Free tuition is terrible
Why New York’s free tuition program is short sighted
Students can only stand to laugh with self-deprecation as the prospect of paying off their mountainous amounts of debt stares them dead in the eyes. Based on statistics from the U.S. Bureau of Labor, from 1984 to 2014 college tuition prices have risen on average by 260%. This staggering figure forces us to beg the obvious question: why have prices risen on a practically exponential scale?
Many people believe that colleges are overcharging students due to the evils of capitalism. These colleges have become just like a corporation, and must be broken down like a Bernie Sanders wet dream. At least with public colleges and universities, people who ascribe to this camp want all public college’s tuition to be completely free for everyone, and have the government subsidize the tuition instead of it burdening student’s wallets.
The state of New York recently passed a new program which gives students in certain financial brackets the freedom to go to any state New York school for completely free.
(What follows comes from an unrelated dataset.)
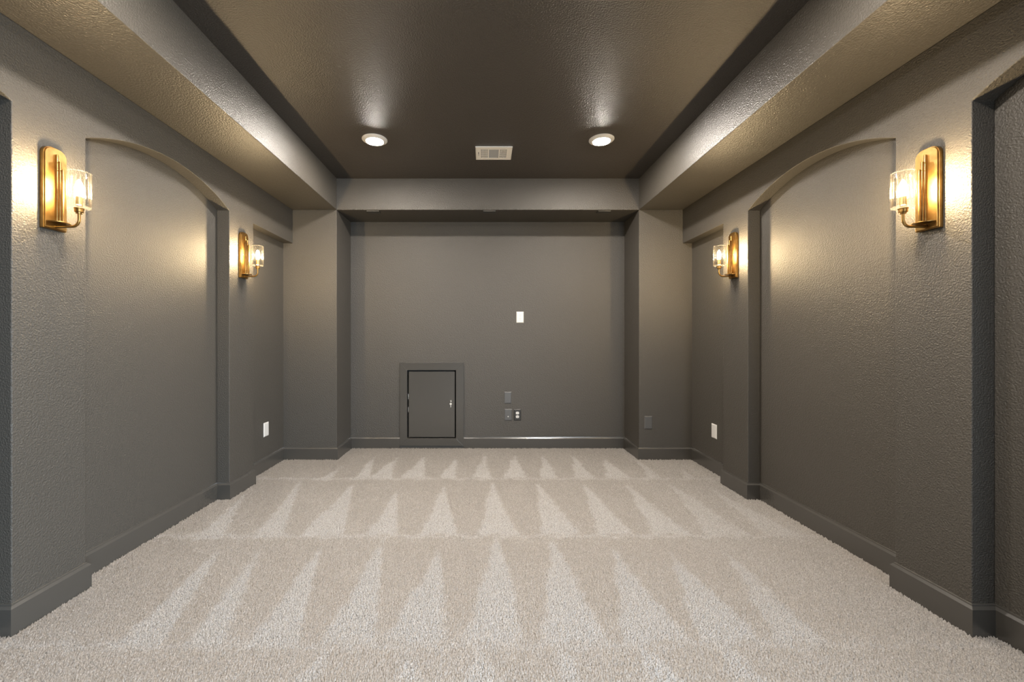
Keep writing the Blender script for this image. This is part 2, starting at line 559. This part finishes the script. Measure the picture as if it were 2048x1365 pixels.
# ------------------------------------------------------------------ wall sconces
def make_sconce():
    """x points out from the wall, y along the wall, z up from the foot of the plate"""
    root = thing('wall_sconce', 'x', 'wall sconce', group='brass wall sconces')
    W, HT, R = 0.096, 0.350, 0.036
    def plate(w, h0, h1, r, x0, x1):
        pts = [(x0, -w / 2, h0), (x0, w / 2, h0)]
        for i in range(13):
            a = math.pi / 2 * i / 12
            pts.append((x0, w / 2 - r + r * math.cos(a), h1 - r + r * math.sin(a)))
        for i in range(13):
            a = math.pi / 2 + math.pi / 2 * i / 12
            pts.append((x0, -w / 2 + r + r * math.cos(a), h1 - r + r * math.sin(a)))
        bm = B(); extrude(bm, pts, (x1 - x0, 0, 0))
        return bm
    obj('backplate', plate(W, 0, HT, R, 0.0, 0.017), M_BRASS, root, bevel=0.0012)
    obj('face_plate', plate(W - 0.007, 0.0035, HT - 0.0035, R - 0.0035, 0.017, 0.0225), M_BRASS, root, bevel=0.0012)
    for off, top in ((0.026, 0.321), (0.0385, 0.291), (0.051, 0.257)):
        bm = B()
        lathe(bm, [(0.0, 0.030), (0.0052, 0.030), (0.0052, top - 0.002), (0.0042, top), (0.0, top)], 20, (off, 0, 0))
        rod = obj('rod', bm, M_BRASS, root, smooth=True)
        bm = B()
        extrude(bm, [(0.0225, -0.0035, top - 0.006), (off, -0.0035, top - 0.006), (off, 0.0035, top - 0.006), (0.0225, 0.0035, top - 0.006)], (0, 0, 0.0035))
        obj('rod_bracket', bm, M_BRASS, rod)
    pts = [(0.0225, -0.042, 0.0275)]
    for i in range(25):
        a = -math.pi / 2 + math.pi * i / 24
        pts.append((0.0225 + 0.050 * math.cos(a), 0.042 * math.sin(a), 0.0275))
    bm = B(); extrude(bm, pts[1:], (0, 0, 0.004))
    obj('shelf', bm, M_BRASS, root, bevel=0.0008)
    ax = 0.120
    path = [(0.020, 0, 0.0145), (0.060, 0, 0.0145)]
    rb = 0.030
    for i in range(11):
        a = -math.pi / 2 + math.pi / 2 * i / 10
        path.append((ax - rb + rb * math.cos(a), 0, 0.0145 + rb + rb * math.sin(a)))
    path.append((ax, 0, 0.075))
    bm = B(); tube(bm, path, 0.0055)
    obj('arm', bm, M_BRASS, root, smooth=True)
    bm = B(); lathe(bm, [(0.0, 0.0195), (0.0085, 0.0195), (0.0085, 0.0275), (0.0, 0.0275)], 20, (0, 0, 0.0145), 'X')
    obj('arm_collar', bm, M_BRASS, root, smooth=True)
    bm = B(); lathe(bm, [(0.0, 0.069), (0.0105, 0.069), (0.0115, 0.074), (0.0155, 0.076), (0.0155, 0.088), (0.0175, 0.090), (0.0175, 0.0925), (0.0, 0.0925)], 28, (ax, 0, 0))
    obj('socket_cup', bm, M_BRASS, root, smooth=True)
    # fluted glass tumbler, open at the top, thick foot
    ro, ri, zb, zt = 0.0395, 0.0355, 0.0935, 0.245
    NF = 18
    bm = B()
    lathe(bm, [(ro, zb + 0.004), (ro, zb + 0.05), (ro, zb + 0.10), (ro, zt - 0.002), (ri, zt - 0.002), (ri, zb + 0.010), (ri, zb + 0.004), (ro, zb + 0.004)], 18 * 4, (ax, 0, 0),
          rmod=lambda a, r, h: 1.0 - (0.022 * (1 - math.cos(NF * a)) * 0.5 if r > ri + 0.001 else 0.0))
    g = obj('glass_shade', bm, M_GLASS, root, smooth=True)
    bm = B()
    for k in range(NF):
        a = 2 * math.pi * k / NF
        c, sn = math.cos(a), math.sin(a)
        pts = []
        for i in range(7):
            t = math.pi * i / 6 - math.pi / 2
            rr, ss = ro - 0.0002 + 0.0009 * math.cos(t), 0.0011 * math.sin(t)
            pts.append((ax + rr * c - ss * sn, rr * sn + ss * c, zb + 0.004))
        extrude(bm, pts, (0, 0, zt - zb - 0.007))
    obj('cut_ribs', bm, M_RIB, g, smooth=True)
    bm = B()
    lathe(bm, [(ri, zt - 0.002), (ro, zt - 0.002), (ro, zt - 0.0004), (ro - 0.0008, zt + 0.0004), (ri + 0.0008, zt + 0.0004), (ri, zt - 0.0004), (ri, zt - 0.002)], 72, (ax, 0, 0))
    obj('lip', bm, M_LIP, g, smooth=True)
    bm = B()
    lathe(bm, [(0.0, zb), (ro - 0.004, zb), (ro - 0.0005, zb + 0.002), (ro, zb + 0.004), (ri, zb + 0.0075), (0.0, zb + 0.0085)], 72, (ax, 0, 0))
    obj('foot', bm, M_FOOT, g, smooth=True)
    bm = B(); lathe(bm, [(0.0, 0.1025), (0.0115, 0.1025), (0.0115, 0.142), (0.009, 0.1445), (0.0, 0.1445)], 24, (ax, 0, 0))
    obj('candle_sleeve', bm, M_SLEEVE, root, smooth=True)
    bm = B(); lathe(bm, [(0.0, 0.1445), (0.0075, 0.1445), (0.0085, 0.149), (0.0130, 0.158), (0.0155, 0.170), (0.0145, 0.184), (0.0100, 0.199), (0.0045, 0.211), (0.0, 0.216)], 20, (ax, 0, 0))
    obj('bulb', bm, M_BULB, root, smooth=True)
    for sy in (-1, 1):
        bm = B(); lathe(bm, [(0.0, 0.0225), (0.0032, 0.0225), (0.0032, 0.0245), (0.0018, 0.0262), (0.0, 0.0265)], 14, (0, sy * 0.026, 0.175), 'X')
        obj('screw', bm, M_STEEL, root, smooth=True)
    return root

SY = 0.5 * (E1 + E2) - 0.003
ZSC = 1.620
sc = make_sconce()
spots = [
    (XWL, SY, 0, 'brass wall sconce with lit glass tumbler on left wall, nearer the viewer'),
    (XWR, SY, math.pi, 'brass wall sconce with lit glass tumbler on right wall, nearer the viewer'),
    (XWL, SY + PERIOD, 0, 'brass wall sconce with lit glass tumbler on left wall, nearer the pier'),
    (XWR, SY + PERIOD, math.pi, 'brass wall sconce with lit glass tumbler on right wall, nearer the pier'),
]
for i, (x, y, rz, lab) in enumerate(spots):
    o = sc if i == 0 else copy_tree(sc)
    o.location = (x, y, ZSC)
    o.rotation_euler = (0, 0, rz)
    o['label'] = lab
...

These students must be full time, and after graduation they must reside in the state for at least two to four years under the state’s discretion. Families who make under $100,00 will be the first who see this benefit, then the year after the cap will increase to $110,000, and in 2019 the cap will solidify at $125,000.
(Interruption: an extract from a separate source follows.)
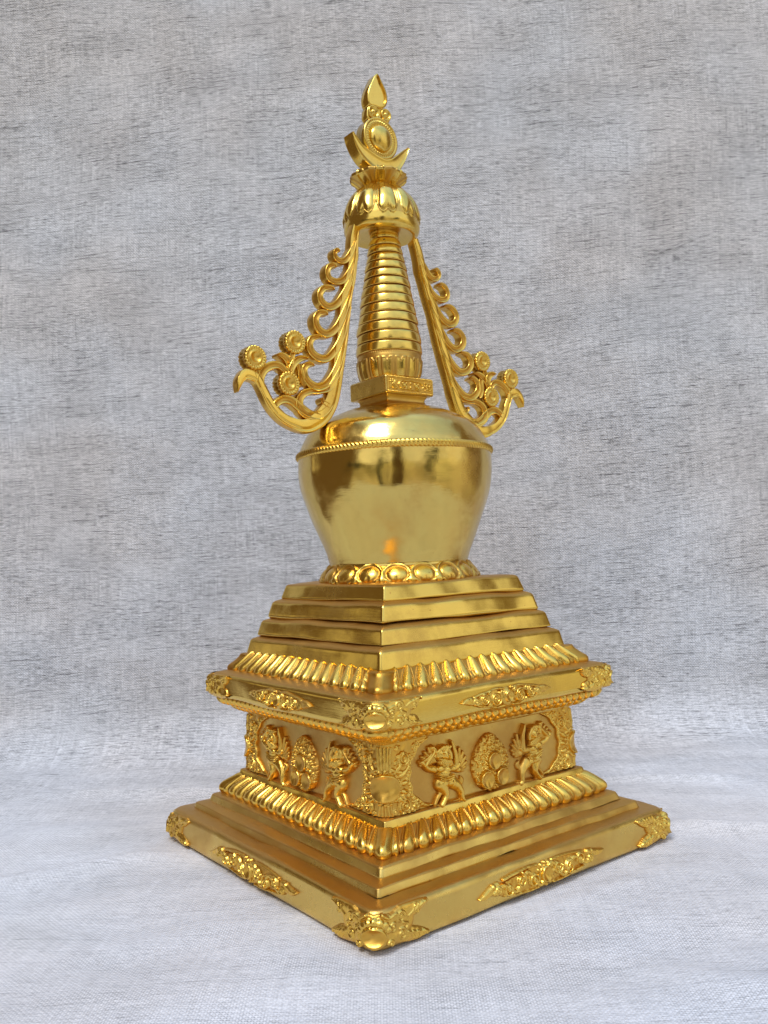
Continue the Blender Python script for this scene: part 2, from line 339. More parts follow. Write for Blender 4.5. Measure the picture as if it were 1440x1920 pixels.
def cloth_material():
    m = bpy.data.materials.new('linen'); m.use_nodes = True; nt = m.node_tree; L = nt.links
    b = nt.nodes['Principled BSDF']; uv = nd(nt, 'ShaderNodeUVMap', uv_map='weave')
    def noise(sx, sy, det=3, rough=.5, off=0.):
        mp = nd(nt, 'ShaderNodeMapping'); mp.inputs['Scale'].default_value = (sx, sy, 1); mp.inputs['Location'].default_value = (off, off * 1.7, off)
        L.new(uv.outputs[0], mp.inputs['Vector'])
        n = nd(nt, 'ShaderNodeTexNoise'); n.inputs['Scale'].default_value = 1; n.inputs['Detail'].default_value = det; n.inputs['Roughness'].default_value = rough
        L.new(mp.outputs[0], n.inputs['Vector']); return n.outputs['Fac']
    def mr(src, a, b_, c0, c1, smooth=True):
        r = nd(nt, 'ShaderNodeMapRange', interpolation_type='SMOOTHSTEP' if smooth else 'LINEAR')
        for i, v in zip((1, 2, 3, 4), (a, b_, c0, c1)): r.inputs[i].default_value = v
        L.new(src, r.inputs[0]); return r.outputs[0]
    def M(op, a, b_=0.):
        n = nd(nt, 'ShaderNodeMath', operation=op)
        for i, v in enumerate((a, b_)):
            if isinstance(v, (int, float)): n.inputs[i].default_value = v
            else: L.new(v, n.inputs[i])
        return n.outputs[0]
    # dark slubs along the weft (u), in three sizes; their density varies in soft patches
    patch = mr(noise(1.3, 2.2, 3, .6, 9), .3, .7, .8, 1.12)
    s1 = mr(noise(1.8, 66, 4, .65), .525, .68, 0, .95)
    s2 = mr(noise(9, 115, 4, .7, 3), .47, .64, 0, 1)
    s3 = mr(noise(20, 150, 3, .65, 5), .42, .64, 0, .95)
    sy = nd(nt, 'ShaderNodeSeparateXYZ'); L.new(uv.outputs[0], sy.inputs[0])
    far = mr(sy.outputs[1], 2.6, 4.8, .50, 1.0)
    slub = M('MULTIPLY', M('MULTIPLY', M('ADD', M('ADD', s1, s2), s3), patch), far)
    lite = mr(noise(6, 95, 3, .6, 12), .54, .68, 0, .8)
    warp = mr(noise(85, 3.0, 3, .6, 7), .38, .62, -.5, .5)
    warp2 = mr(noise(26, 1.6, 3, .6, 17), .54, .66, 0, .8)
    grit = M('MULTIPLY', mr(noise(75, 95, 3, .7, 27), .36, .64, -1, 1), M('ADD', M('MULTIPLY', far, .8), .2))
    # the weave itself
    sx = nd(nt, 'ShaderNodeSeparateXYZ')
    wn = noise(3.0, 3.0, 2, .5, 21)
    L.new(uv.outputs[0], sx.inputs[0])
    K = 2 * PI / .0215
    wx = M('SINE', M('MULTIPLY', sx.outputs[0], K)); wy = M('SINE', M('MULTIPLY', sx.outputs[1], K))
    weave = M('MULTIPLY', wx, wy)
    open_ = M('MULTIPLY', mr(M('ADD', M('ABSOLUTE', wx), M('ABSOLUTE', wy)), .3, 1.2, 1, 0), 1.)
    wpatch = mr(noise(1.7, 3.4, 3, .6, 51), .36, .64, .25, 1.27)
    weave_c = M('MULTIPLY', weave, wpatch); open_c = M('MULTIPLY', open_, wpatch)
    fleck = mr(noise(38, 55, 2, .5, 61), .735, .77, 0, .30)
    f = M('ADD', M('MULTIPLY', slub, -.42), M('MULTIPLY', lite, .17))
    f = M('ADD', f, M('ADD', M('MULTIPLY', warp, M('MULTIPLY', far, .14)), M('MULTIPLY', grit, .16))); f = M('ADD', f, M('MULTIPLY', warp2, M('MULTIPLY', far, .11)))
    f = M('ADD', f, M('MULTIPLY', weave_c, .17)); f = M('ADD', f, M('MULTIPLY', open_c, -.50))
    f = M('SUBTRACT', f, fleck)
    f = M('ADD', f, M('ADD', M('MULTIPLY', mr(noise(1.1, 3.0, 4, .6, 44), .35, .65, -1, 1), .06), 1.27))
    tint = nd(nt, 'ShaderNodeMix', data_type='RGBA'); L.new(mr(noise(.5, .6, 2, .5, 30), .35, .65, 0, 1), tint.inputs['Factor'])
    tint.inputs['A'].default_value = (.545, .52, .50, 1); tint.inputs['B'].default_value = (.55, .55, .555, 1)
    vm = nd(nt, 'ShaderNodeVectorMath', operation='SCALE'); L.new(tint.outputs['Result'], vm.inputs[0]); L.new(f, vm.inputs['Scale'])
    L.new(vm.outputs[0], b.inputs['Base Color'])
    b.inputs['Roughness'].default_value = .9; b.inputs['Specular IOR Level'].default_value = .2
    b.inputs['Sheen Weight'].default_value = .15
    bp = nd(nt, 'ShaderNodeBump'); bp.inputs['Strength'].default_value = .5; bp.inputs['Distance'].default_value = .0003
    L.new(M('ADD', M('MULTIPLY', weave, .6), M('MULTIPLY', slub, .5)), bp.inputs['Height']); L.new(bp.outputs[0], b.inputs['Normal'])
    return m
LINEN = cloth_material()
DARK = bpy.data.materials.new('hole_shade'); DARK.use_nodes = True  # near-black colour painted in for the shade inside the pin hole
DARK.node_tree.nodes['Principled BSDF'].inputs['Base Color'].default_value = (.03, .022, .015, 1)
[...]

Governor of New York Andrew Cuomo has been working with state’s legislators in order to create a budget which could sustain such a blunt hit to government spending. There are an estimated one million families who are eligible under the first financial bracket, and there will be about 200,000 current students who will have this paradigm benefit their wallets.
Cuomo and his legislators estimated that this plan would cost the state, at a conservative figure, $163 million in the first year of this program. On top of that, they added another $19 million towards assistance grants for students who choose to go to a private school. Students who choose this route will receive a maximum of $3,000, which is barely scratching the surface of their piling debts from a private institution’s tuition rates.
Who will pay this extra $182 million dollars? The taxpayers, of course. Who else would be able to provide these funds? The main way the government makes their money is through taxing people until they die and pass on the fruits of their activism to their children, and from their children to their children. So on and so forth.
Is taxing the people of New York a solution to rising costs of college tuition? With the rise in government subsidized loans, there has been a large increase to the cost of tuition. Due to the rise in demand of a high education via the influx of student populations pouring into them, colleges raised their costs to meet both demand and to run their colleges as they are supposed to be run: like businesses.
Should colleges be run like a business? Shouldn’t higher education be all about focusing on the students and not about killing their future financial life as they run head first towards grad school in any STEM or social science of their liking?
Most people would say no, that colleges should not be run like a business. It kills the entire idea of having education be available for all who wish to expand their state of mind. However, most forget the number of postcards, emails and miscellaneous college advertisements they see in their everyday lives.
Colleges are competing for student populations, and due to that they must run like a business. They must compete with other universities for student populations, as well they must provide a good price point for their cost over education versus others in their same bracket.
Schools with higher demand for acceptance will raise their tuition costs in order to meet with demand. That’s a large reason as to why Northern Illinois University, with around a 15,000-student population and in the middle of farm-town America, cost less to go to than the more appealing in both education and location University of Illinois Urbana-Champaign, which has around a 30,000-student populous.
With the almost guaranteed increase in demand of a higher education in the state of New York due to this new program, prices are bound to increase at a staggering rate over the next decade. Students who do not fall under this $100,000 bracket will be paying higher prices due to universities needing to charge all students evenly, whether under or above the family budgetary threshold. Students over the $100,000 cap will see an almost immediate bump with the rise in student population over the coming years.
American Colleges cannot run for free under the guise of wanting to be more like Europe. We cannot fixate public college’s price points at an artificial level. By doing that, we would be undercutting the quality of education the student receives via artificial deflation of tuition.
Higher education in the U.S. does not need any more government assistance to help lower income individuals earn a degree. What we need are real world solutions to the cost of tuition that aren’t as short sighted and obviously politically aimed at public admiration as the front led by Governor Cuomo.
Newt • Apr 28, 2017 at 12:59 pm
This article would make sense if a college education wasn’t priced as a luxury while valued as a necessity.